Revisiting the coastal town of Berwick 25 years after Hurricane - WAFB 9 News Baton Rouge, Louisiana News, Weather, Sports

Revisiting the coastal town of Berwick 25 years after Hurricane Andrew

BERWICK, LA (WAFB) -

It might be hard for some to imagine, but it has been almost 25 years since Hurricane Andrew devastated parts of Louisiana. It would be known as the worst hurricane for over a decade.   

Hurricane Andrew was bearing down on the towns of Berwick and Morgan City in St. Mary Parish days after causing extensive damage in South Florida.   

The storm would strike with a fury early in the morning on August 26, 1992. Cedric S. Lafluer was mayor of Morgan City. 

"We're not going to allow people to come back," said Lafluer. "We were warned by the National Weather Service that it probably hit us head on." 

"We had a lot of damage in the city, but nobody got killed," he added. "And that was the good thing about it." 

Ashley Hudson was 8-years-old at the time. She was preparing to be the junior queen of the Shrimp and Petroleum festival that year.  Unfortunately, her reign was postponed due to Andrew.  

"My mom got off work early," recalls Hudson. "We went to the grocery store stocking up, that's when she mentioned we were just going to stay.  She's been through hurricanes in the past. So she wasn't too worried about staying at the time." 

The storm struck with winds well over 100 miles per hour.  

"Certainly some of the heaviest winds from the landfall here in Louisiana have struck the town of Morgan City and we are given the understanding that the damage here is quite extensive," said Scott Pelley.  

Berwick Assistant Police Chief Duval Arthur and fellow officers like David Leonard hunkered down in the Berwick fire station.  

"We got a call that there was a woman, two small children, and a grandmother were in a house, an apartment actually, that the roof had been ripped off," said Arthur. "We felt obligated. We had to go over there and check on this woman and these kids."  

"It was a voluntary mission," Leonard added. "They had limbs going down, they had power poles going down. We had to negotiate through all these obstacles."   

Hudson remembers the sounds.

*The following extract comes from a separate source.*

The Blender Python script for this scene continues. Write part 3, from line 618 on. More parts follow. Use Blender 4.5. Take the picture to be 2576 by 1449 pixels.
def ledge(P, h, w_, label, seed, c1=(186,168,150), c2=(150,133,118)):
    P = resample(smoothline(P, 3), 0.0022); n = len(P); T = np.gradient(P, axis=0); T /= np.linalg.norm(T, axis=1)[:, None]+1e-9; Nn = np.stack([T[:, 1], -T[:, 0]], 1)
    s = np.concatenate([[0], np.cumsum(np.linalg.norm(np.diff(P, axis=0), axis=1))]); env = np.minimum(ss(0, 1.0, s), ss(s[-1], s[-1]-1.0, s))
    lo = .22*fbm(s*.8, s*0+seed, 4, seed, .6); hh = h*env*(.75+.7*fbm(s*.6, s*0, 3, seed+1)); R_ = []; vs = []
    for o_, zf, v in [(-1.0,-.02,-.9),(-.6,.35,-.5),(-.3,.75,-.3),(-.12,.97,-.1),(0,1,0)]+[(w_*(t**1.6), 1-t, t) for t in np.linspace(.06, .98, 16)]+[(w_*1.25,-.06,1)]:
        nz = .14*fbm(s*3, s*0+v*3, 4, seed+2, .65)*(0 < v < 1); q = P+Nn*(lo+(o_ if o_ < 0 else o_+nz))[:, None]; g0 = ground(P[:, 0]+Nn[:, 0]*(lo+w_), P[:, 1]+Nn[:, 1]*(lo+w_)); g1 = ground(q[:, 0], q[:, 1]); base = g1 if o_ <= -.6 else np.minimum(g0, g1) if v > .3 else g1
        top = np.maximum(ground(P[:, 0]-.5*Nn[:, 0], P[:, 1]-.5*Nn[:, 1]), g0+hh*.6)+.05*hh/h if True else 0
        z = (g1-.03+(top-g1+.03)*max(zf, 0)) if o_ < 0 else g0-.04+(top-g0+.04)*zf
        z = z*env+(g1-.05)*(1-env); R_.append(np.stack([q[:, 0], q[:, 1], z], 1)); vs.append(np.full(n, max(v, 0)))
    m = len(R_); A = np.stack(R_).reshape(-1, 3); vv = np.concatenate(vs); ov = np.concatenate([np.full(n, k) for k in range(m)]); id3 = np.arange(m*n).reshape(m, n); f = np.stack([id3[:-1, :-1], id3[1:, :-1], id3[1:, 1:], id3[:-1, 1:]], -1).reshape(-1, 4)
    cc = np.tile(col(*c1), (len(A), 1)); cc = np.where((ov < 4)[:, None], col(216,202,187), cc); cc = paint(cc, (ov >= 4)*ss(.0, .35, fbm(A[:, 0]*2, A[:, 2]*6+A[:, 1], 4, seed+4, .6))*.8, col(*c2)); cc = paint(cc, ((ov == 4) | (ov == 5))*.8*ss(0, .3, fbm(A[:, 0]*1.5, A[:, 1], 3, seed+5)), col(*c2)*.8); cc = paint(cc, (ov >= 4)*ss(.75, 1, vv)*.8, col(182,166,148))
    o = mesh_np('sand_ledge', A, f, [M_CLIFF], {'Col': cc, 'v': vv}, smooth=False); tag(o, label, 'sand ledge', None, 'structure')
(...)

She said, "It was like something was flying, pushing." 

"They lived in the corner apartment," said Arthur. "Obviously they got all the wind came and hit their apartment. It just tore the roof completely off of it. It was deafening, the sound." 

Thankfully, they were rescued just in time.  

"When I got outside my face was burning and it was the rain and it was hitting us so hard because of the wind that it was stinging my face," said Hudson. "They picked us up carried us to their police cars in the worst part of the storm. They risked their lives and families to save us. We were very fortunate for them to do what they did." 

"I'm just glad to have been involved in their rescue," said Arthur.   

Ashley, her 7 year old sister Heather, mom and grandmother made it to safety. And now, 25 years later, this story has an interesting twist. 

"She's a stunt actress now, today," said Arthur. "And I'm sure she, she may have gotten her start thinking about what she went through in that hurricane." 

"Andrew was definitely more dangerous and the reason why is when I do stunts everything we do is either prepped, it's trained, it's in controlled situations, so we try to know everything that could go wrong before," said Hudson.